== Supplied information ==
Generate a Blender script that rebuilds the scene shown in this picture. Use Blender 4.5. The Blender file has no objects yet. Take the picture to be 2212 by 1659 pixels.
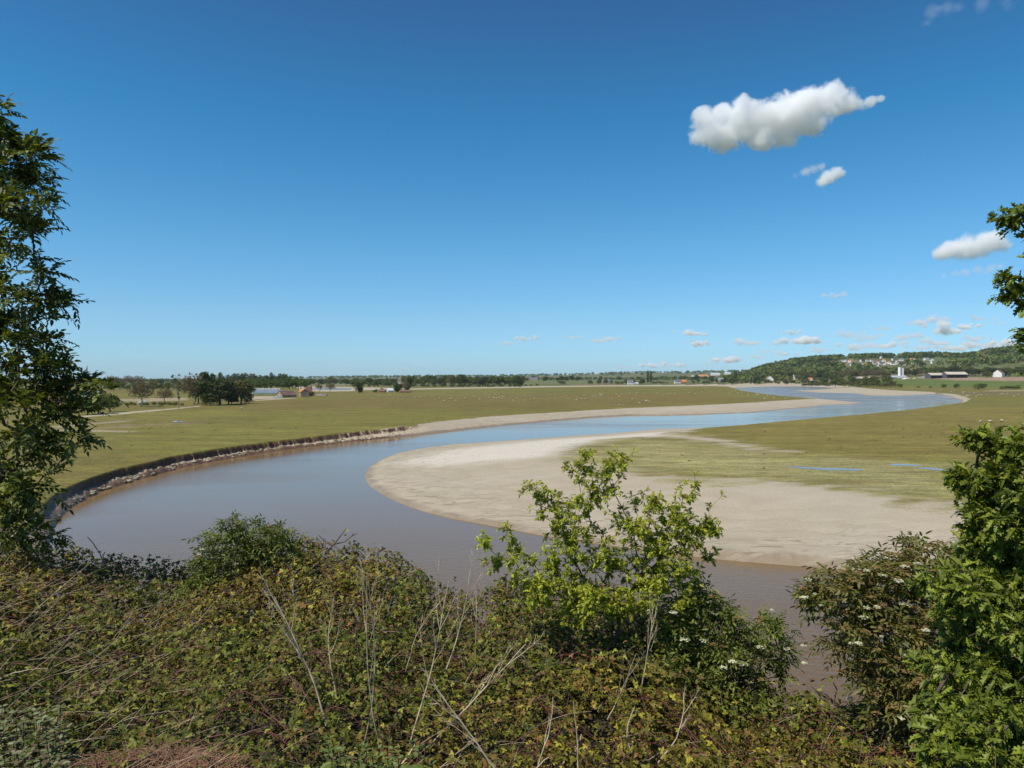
import bpy, math, numpy as np
from mathutils import Vector, Matrix
C = bpy.context.scene.collection
sc = bpy.context.scene
rng = np.random.default_rng(7)
# ------------------------------------------------------------------ camera, light, sky, exposure
CX, CY, FP, EYE = 1106.0, 829.5, 1550.0, 19.0        # working frame 2212 x 1659, focal length in its pixels, eye height over the water
PITCH = math.atan(10.5/1550)
F = 2.4                                               # height of the salt marsh over the water
cam = bpy.data.cameras.new('camera'); camo = bpy.data.objects.new('camera', cam); C.objects.link(camo)
cam.sensor_width = 36; cam.lens = 36*FP/2212; cam.clip_start = 0.1; cam.clip_end = 200000
camo.location = (0, 0, EYE); camo.rotation_euler = (math.pi/2-PITCH, 0, 0); sc.camera = camo
SUN_EL = math.radians(57); SUN_AZ = math.atan2(-0.80, -0.60)      # from +Y towards +X
sd = Vector((math.sin(SUN_AZ)*math.cos(SUN_EL), math.cos(SUN_AZ)*math.cos(SUN_EL), math.sin(SUN_EL)))
sl = bpy.data.lights.new('sun', 'SUN'); sl.energy = 4.9; sl.angle = math.radians(.53); sl.color = (1, .94, .84)
so = bpy.data.objects.new('sun', sl); C.objects.link(so); so.rotation_euler = (-sd).to_track_quat('-Z', 'Y').to_euler(); so.location = (0, 0, 200)
W = bpy.data.worlds.new('World'); sc.world = W; W.use_nodes = True
nt = W.node_tree; nt.nodes.clear()
def N(nt, t, **k):
    n = nt.nodes.new(t)
    for a, b in k.items(): setattr(n, a, b)
    return n
sky = N(nt, 'ShaderNodeTexSky', sky_type='NISHITA', sun_disc=False, sun_elevation=SUN_EL, sun_rotation=SUN_AZ, altitude=0, air_density=1.0, dust_density=0.25, ozone_density=3.0)
tc = N(nt, 'ShaderNodeTexCoord'); sx = N(nt, 'ShaderNodeSeparateXYZ'); nt.links.new(tc.outputs['Generated'], sx.inputs[0])
rp = N(nt, 'ShaderNodeValToRGB'); nt.links.new(sx.outputs['Z'], rp.inputs[0])
SKYR = [(0.0, (.43, .70, 1.12)), (.03, (.45, .72, 1.06)), (.08, (.476, .731, .95)), (.176, (.377, .757, .927)), (.328, (.205, .683, .879)), (.459, (.225, .534, .73)), (.7, (.35, .6, .72))]
while len(rp.color_ramp.elements) < len(SKYR): rp.color_ramp.elements.new(.5)
for e, (p, c) in zip(rp.color_ramp.elements, SKYR): e.position = p; e.color = (*c, 1)
mx = N(nt, 'ShaderNodeMix', data_type='RGBA', blend_type='MULTIPLY'); mx.inputs[0].default_value = 1
nt.links.new(sky.outputs[0], mx.inputs[6]); nt.links.new(rp.outputs[0], mx.inputs[7])
bg = N(nt, 'ShaderNodeBackground'); bg.inputs[1].default_value = 0.14
wo = N(nt, 'ShaderNodeOutputWorld'); nt.links.new(mx.outputs[2], bg.inputs[0]); nt.links.new(bg.outputs[0], wo.inputs[0])
sc.view_settings.view_transform = 'Standard'; sc.view_settings.look = 'None'; sc.view_settings.exposure = 0.0; sc.view_settings.gamma = 1
sc.cycles.use_denoising = True
sc.cycles.max_bounces = 16; sc.cycles.diffuse_bounces = 3; sc.cycles.transmission_bounces = 3; sc.cycles.glossy_bounces = 3
sc.cycles.transparent_max_bounces = 8; sc.cycles.volume_bounces = 14; sc.cycles.sample_clamp_indirect = 6
# ------------------------------------------------------------------ helpers
def ray(u, v):
    a = (u-CX)/FP; b = -(v-CY)/FP
    return np.array([a, math.cos(PITCH)+b*math.sin(PITCH), -math.sin(PITCH)+b*math.cos(PITCH)])
def at(u, v, z=0.0):
    d = ray(u, v); t = (z-EYE)/d[2]; return (d[0]*t, d[1]*t)
def pix(u, v, y):
    """point seen at (u, v), y metres ahead"""
    d = ray(u, v); t = y/d[1]; return np.array([d[0]*t, y, EYE+d[2]*t])
def smooth(a, b, x):
    t = np.clip((np.asarray(x, float)-a)/(b-a), 0, 1); return t*t*(3-2*t)
def _h(i, j, s):
    n = (i.astype(np.int64)*374761393+j.astype(np.int64)*668265263+s*982451653) & 0xffffffff
    n = ((n ^ (n >> 13))*1274126177) & 0xffffffff
    return ((n ^ (n >> 16)) & 0xffff)/65535.0
def vnoise(x, y, s=0):
    xi = np.floor(x); yi = np.floor(y); fx = x-xi; fy = y-yi; fx = fx*fx*(3-2*fx); fy = fy*fy*(3-2*fy)
    a = _h(xi, yi, s); b = _h(xi+1, yi, s); c = _h(xi, yi+1, s); d = _h(xi+1, yi+1, s)
    return (a*(1-fx)+b*fx)*(1-fy)+(c*(1-fx)+d*fx)*fy
def fbm(x, y, s=0, o=4):
    x = np.asarray(x, float); y = np.asarray(y, float); r = 0; a = .5; t = 0
    for k in range(o): r = r+a*vnoise(x*2**k+17*k, y*2**k-9*k, s+k); t += a; a *= .5
    return r/t*2-1
def sdf(P, poly):
    """signed distance, positive inside"""
    P = np.asarray(P, float); poly = np.asarray(poly, float); out = np.empty(len(P))
    A = poly; B = np.roll(poly, -1, 0); E = B-A; L = (E**2).sum(1)+1e-12
    for s in range(0, len(P), 60000):
        p = P[s:s+60000]; dm = np.full(len(p), 1e18); ins = np.zeros(len(p), bool)
        for k in range(len(A)):
            wx = p[:, 0]-A[k, 0]; wy = p[:, 1]-A[k, 1]
            t = np.clip((wx*E[k, 0]+wy*E[k, 1])/L[k], 0, 1)
            dx = wx-t*E[k, 0]; dy = wy-t*E[k, 1]; dm = np.minimum(dm, dx*dx+dy*dy)
            c = (A[k, 1] > p[:, 1]) != (B[k, 1] > p[:, 1])
            if E[k, 1] != 0:
                ins ^= c & (p[:, 0] < A[k, 0]+(p[:, 1]-A[k, 1])*E[k, 0]/E[k, 1])
        d = np.sqrt(dm); out[s:s+60000] = np.where(ins, d, -d)
    return out
def tag(o, label=None, cat=None, group=None, kind=None):
    if label: o['label'] = label
    if cat: o['category'] = cat
    if group: o['group'] = group
    if kind: o['kind'] = kind
    return o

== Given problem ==
Copy in full each line that holds the word "scene".

== Full response ==
Generate a Blender script that rebuilds the scene shown in this picture. Use Blender 4.5. The Blender file has no objects yet. Take the picture to be 2212 by 1659 pixels.
C = bpy.context.scene.collection
sc = bpy.context.scene